Nicks has suggested that Fleetwood Mac created the best music when in the worst shape, while, according to Buckingham, the tensions between band members informed the recording process and led to "the whole being more than the sum of the parts". The couple's work became "bittersweet" after their final split, although Buckingham still had a skill for taking Nicks' tracks and "making them beautiful". The vocal harmonies between the duo and Christine McVie worked well and were captured using the best microphones available. Nicks' lyrical focus allowed the instrumentals in the songs that she wrote to be looser and more abstract. According to Dashut, all the recordings captured "emotion and feeling without a middle man ... or tempering". John McVie tended to clash with Buckingham about the make-up of songs, but both admit to achieving good outcomes.
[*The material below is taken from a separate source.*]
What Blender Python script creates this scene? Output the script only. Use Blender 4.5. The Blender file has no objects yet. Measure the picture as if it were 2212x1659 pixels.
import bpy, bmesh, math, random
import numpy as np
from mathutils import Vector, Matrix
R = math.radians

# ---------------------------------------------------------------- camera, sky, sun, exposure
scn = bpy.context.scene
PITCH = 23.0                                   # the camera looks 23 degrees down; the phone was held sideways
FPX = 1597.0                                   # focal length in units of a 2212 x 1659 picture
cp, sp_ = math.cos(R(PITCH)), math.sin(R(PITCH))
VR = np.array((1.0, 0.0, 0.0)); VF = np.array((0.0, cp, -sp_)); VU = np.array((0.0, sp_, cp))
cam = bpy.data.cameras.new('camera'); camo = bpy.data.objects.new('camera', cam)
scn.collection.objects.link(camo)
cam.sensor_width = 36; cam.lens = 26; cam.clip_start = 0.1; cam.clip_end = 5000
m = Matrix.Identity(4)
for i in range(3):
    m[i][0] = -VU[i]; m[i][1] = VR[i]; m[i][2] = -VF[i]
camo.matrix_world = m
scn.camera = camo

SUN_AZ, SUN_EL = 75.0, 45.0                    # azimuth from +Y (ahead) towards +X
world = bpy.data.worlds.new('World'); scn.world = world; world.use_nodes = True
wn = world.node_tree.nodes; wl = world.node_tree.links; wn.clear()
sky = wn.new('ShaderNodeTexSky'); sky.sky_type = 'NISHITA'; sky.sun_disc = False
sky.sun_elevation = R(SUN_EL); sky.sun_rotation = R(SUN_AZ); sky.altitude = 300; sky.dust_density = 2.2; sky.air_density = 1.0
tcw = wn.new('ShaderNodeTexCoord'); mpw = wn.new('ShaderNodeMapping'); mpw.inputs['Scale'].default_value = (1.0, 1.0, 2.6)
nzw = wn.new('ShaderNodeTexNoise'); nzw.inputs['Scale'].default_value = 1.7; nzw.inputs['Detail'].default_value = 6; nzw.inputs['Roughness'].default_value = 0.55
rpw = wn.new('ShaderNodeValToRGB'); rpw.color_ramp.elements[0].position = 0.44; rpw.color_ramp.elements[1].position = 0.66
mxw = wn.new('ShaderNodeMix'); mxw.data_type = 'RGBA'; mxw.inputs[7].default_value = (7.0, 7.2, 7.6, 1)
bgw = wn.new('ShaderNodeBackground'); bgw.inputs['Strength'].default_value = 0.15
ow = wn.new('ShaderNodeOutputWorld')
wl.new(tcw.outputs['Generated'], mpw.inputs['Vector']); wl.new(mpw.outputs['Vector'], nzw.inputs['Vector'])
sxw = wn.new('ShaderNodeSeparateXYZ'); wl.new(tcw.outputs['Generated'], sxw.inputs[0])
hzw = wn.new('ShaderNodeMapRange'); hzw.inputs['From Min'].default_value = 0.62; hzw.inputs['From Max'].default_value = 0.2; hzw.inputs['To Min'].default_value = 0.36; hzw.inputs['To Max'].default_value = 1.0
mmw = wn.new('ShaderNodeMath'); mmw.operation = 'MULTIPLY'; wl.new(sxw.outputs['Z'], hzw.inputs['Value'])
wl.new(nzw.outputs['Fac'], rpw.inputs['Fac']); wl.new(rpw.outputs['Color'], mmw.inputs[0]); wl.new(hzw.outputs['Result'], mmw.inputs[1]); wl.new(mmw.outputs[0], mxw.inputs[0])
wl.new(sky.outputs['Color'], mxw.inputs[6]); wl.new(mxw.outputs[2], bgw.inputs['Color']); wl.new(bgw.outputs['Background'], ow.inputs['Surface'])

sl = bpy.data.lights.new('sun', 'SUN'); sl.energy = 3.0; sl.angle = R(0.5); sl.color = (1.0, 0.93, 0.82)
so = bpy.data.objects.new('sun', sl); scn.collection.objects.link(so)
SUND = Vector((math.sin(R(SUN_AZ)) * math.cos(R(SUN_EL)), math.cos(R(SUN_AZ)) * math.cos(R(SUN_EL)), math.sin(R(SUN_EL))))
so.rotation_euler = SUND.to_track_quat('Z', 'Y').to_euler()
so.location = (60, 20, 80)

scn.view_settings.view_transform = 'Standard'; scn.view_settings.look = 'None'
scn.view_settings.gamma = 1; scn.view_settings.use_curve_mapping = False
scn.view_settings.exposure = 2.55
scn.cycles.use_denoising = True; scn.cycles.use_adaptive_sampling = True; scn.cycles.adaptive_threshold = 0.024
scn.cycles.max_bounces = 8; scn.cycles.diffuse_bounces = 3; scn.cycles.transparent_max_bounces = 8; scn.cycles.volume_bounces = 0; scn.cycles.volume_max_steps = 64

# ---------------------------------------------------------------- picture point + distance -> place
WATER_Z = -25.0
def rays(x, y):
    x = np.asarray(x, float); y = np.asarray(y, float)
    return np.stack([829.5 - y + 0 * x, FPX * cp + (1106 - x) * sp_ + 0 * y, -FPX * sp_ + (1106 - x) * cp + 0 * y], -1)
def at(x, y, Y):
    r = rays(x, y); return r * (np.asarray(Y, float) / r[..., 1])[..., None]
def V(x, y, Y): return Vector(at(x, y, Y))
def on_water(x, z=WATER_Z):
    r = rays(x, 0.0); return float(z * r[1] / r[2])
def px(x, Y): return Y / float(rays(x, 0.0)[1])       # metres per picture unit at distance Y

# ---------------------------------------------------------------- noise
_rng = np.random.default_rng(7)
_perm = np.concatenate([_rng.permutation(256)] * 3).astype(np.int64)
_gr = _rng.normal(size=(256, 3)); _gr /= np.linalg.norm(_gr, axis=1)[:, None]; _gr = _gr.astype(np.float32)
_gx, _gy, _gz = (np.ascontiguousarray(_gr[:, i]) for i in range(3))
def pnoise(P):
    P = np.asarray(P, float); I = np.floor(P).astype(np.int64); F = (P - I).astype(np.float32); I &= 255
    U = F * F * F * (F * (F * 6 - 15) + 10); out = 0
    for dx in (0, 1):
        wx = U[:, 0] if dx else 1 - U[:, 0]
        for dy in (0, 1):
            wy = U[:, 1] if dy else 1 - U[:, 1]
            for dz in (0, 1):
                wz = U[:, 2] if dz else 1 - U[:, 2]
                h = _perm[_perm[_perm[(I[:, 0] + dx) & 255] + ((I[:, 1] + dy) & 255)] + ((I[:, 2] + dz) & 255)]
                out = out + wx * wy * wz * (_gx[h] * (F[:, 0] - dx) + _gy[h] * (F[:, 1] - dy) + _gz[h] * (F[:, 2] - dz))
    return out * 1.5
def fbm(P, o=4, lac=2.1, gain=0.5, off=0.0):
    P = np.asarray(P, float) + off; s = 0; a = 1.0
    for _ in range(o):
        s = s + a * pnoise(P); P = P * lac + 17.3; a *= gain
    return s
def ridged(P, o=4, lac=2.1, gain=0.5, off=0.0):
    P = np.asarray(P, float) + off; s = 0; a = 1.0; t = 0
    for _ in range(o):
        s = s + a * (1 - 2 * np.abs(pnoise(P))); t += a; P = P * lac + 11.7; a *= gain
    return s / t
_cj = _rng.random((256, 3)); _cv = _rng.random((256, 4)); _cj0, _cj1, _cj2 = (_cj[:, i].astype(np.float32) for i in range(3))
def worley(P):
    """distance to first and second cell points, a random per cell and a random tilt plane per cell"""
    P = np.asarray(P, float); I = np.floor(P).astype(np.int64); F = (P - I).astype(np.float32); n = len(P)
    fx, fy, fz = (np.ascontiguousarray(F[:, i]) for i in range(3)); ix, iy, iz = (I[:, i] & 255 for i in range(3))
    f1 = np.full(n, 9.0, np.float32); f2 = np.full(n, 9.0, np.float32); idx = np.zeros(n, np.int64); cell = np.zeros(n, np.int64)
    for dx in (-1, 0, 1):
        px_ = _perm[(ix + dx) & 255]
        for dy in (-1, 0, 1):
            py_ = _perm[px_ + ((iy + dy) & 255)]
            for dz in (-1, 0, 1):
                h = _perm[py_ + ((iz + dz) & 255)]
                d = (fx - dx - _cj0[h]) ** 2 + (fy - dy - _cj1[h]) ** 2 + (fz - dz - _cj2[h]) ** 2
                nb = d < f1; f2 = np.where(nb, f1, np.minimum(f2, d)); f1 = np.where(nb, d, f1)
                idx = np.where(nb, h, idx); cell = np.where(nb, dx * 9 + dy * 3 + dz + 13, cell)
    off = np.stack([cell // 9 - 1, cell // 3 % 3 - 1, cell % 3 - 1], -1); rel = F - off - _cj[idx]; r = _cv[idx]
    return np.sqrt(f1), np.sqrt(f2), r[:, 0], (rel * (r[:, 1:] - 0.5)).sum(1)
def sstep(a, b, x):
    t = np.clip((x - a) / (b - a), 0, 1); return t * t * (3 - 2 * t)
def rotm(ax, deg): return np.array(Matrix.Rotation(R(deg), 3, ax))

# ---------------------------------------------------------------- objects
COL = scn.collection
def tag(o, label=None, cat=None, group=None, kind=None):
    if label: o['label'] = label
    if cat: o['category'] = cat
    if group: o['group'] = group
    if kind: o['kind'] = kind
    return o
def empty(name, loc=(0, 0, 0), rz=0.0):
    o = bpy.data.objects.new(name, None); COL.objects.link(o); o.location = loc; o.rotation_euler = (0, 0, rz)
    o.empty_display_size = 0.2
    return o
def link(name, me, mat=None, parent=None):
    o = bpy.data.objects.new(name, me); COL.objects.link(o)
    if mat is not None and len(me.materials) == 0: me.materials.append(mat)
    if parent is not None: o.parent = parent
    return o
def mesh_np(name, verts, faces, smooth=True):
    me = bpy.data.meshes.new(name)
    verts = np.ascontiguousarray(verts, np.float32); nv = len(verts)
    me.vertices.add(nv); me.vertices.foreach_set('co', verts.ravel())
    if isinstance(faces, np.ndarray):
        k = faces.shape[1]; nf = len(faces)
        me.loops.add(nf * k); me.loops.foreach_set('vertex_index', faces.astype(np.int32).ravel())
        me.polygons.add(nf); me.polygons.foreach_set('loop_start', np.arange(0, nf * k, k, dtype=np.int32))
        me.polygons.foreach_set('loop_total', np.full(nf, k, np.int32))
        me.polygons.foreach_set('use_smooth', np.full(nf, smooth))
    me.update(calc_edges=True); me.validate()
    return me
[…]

Christine McVie's "Songbird", which Caillat felt needed a concert hall's ambience, was recorded during an all-night session at Zellerbach Auditorium, across San Francisco Bay in Berkeley.

Following over two months in Sausalito, Fleetwood arranged a ten-day tour to give the band a break and fan feedback. After the concerts, recording resumed at venues in Los Angeles, including Wally Heider Studios. Christine McVie and Nicks did not attend most of the sessions and took time off until they were needed to record any remaining vocals. The rest of Fleetwood Mac, with Caillat and Dashut, struggled to finalise the overdubbing and mixing of Rumours after the Sausalito tapes were damaged by repeated use during recording; the kick and snare drum audio tracks sounded "lifeless". A sell-out autumn tour of the US was cancelled to allow the completion of the album, whose scheduled release date of September 1976 was pushed back. A specialist was hired to rectify the Sausalito tapes using a vari-speed oscillator. Through a pair of headphones which played the damaged tapes in his left ear and the safety master recordings in his right, he converged their respective speeds aided by the timings provided by the snare and hi-hat audio tracks. Fleetwood Mac and their co-producers wanted a "no-filler" final product, in which every track seemed a potential single. After the final mastering stage and hearing the songs back-to-back, the band members sensed they had recorded something "pretty powerful".